King Motor Company of Fort Lauderdale v. Judith Jones (May 18, 2005).  The District Court of Appeal of Florida, Fourth District, affirmed the denial of a motion to compel arbitration, holding that the use of a credit report by a dealer’s salesman to commit identity theft did not have a sufficient relationship to the parties’ auto sales contract to fall within the contract’s broad arbitration provision.

Jones purchased a car from King Motor Company and a salesman used her credit report to steal her identity by making fraudulent purchases and unauthorized bank account withdrawals.  Jones complained of negligence, gross negligence, unfair and deceptive trade practices, and violations of the Credit Services Organization Act.  King claimed the complaints fell under their broad, but valid arbitration provision and hence, should be arbitrated, not litigated.  The District Court of Appeal of Florida, Fourth District, disagreed and denied the petition to compel arbitration. 

The pertinent language of the arbitration provision states:  “…Buyer/lessee and dealer agree that all claims, demands, disputes or controversies of every kind or nature between them arising from, concerning or relating to any of the negotiations involved in the sale/lease or financing of the vehicle, the terms and provision of the sale, lease, or financing arrangements, the arrangements for financing, …or any other aspects of the vehicle and its sale lease or financing, shall be settled by binding arbitration…[I]t is the intention of the buyer/lessee and the dealer to resolve by binding arbitration all disputes between them concerning the vehicle, its sale, lease or financing, and its condition,…the terms and meaning of any of the documents signed or given in connection with the sale, lease or financing of the vehicle…” King Motor Co., (2005 WL 1163005 (Fla.App. 4 Dist.)).

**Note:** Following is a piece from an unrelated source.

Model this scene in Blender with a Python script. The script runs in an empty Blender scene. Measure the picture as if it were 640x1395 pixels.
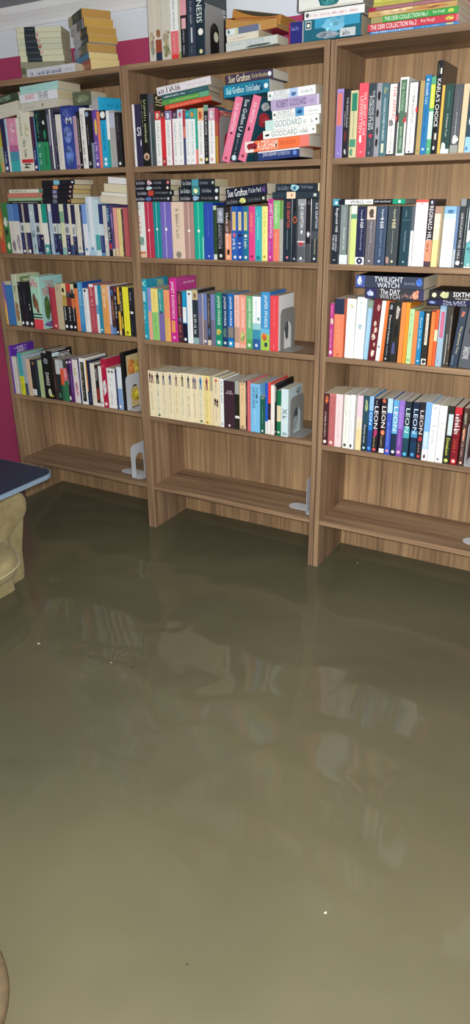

King argued that the causes of action “arise out of, or relate to, the sales contract and, particularly, the financing associated with the vehicle sale.” (2005 WL 1163005 (Fla.App. 4 Dist.)  King asserted that but for the sale, there would be no cause of action.  The court stated that the “but for” relationship was insufficient by itself to place a cause of action into the category of arising under or relating to the sale. 

The court adopted the analysis used in Dusold v. Porta-John Corp, holding that in order for a claim to arise under a contract, the contract must have created the duty not otherwise imposed by law.  In these circumstances, arbitration provisions govern the claim.  If, however, the duty is imposed by law in recognition of public policy, and is owed to everyone, not just the contracting parties, then the claim does not arise under the contract. Consequently, the arbitration provisions do not govern the claim. 167 Ariz. 358, 807 P.2d 526 (Ct.App.1990). 

The Court stated that Jones’ claims were based on tort, not the auto sales contract.  The duty to conceal private information was owed to everyone, not just the parties to the contract.  Because the cause was based on tort and “unrelated to the rights and obligations of the contract, it does not have a sufficient relationship to the agreement as to fall within the arbitration provision.” King Motor Co. v. Jones, 2005 WL 1163005 (Fla.App. 4 Dist.)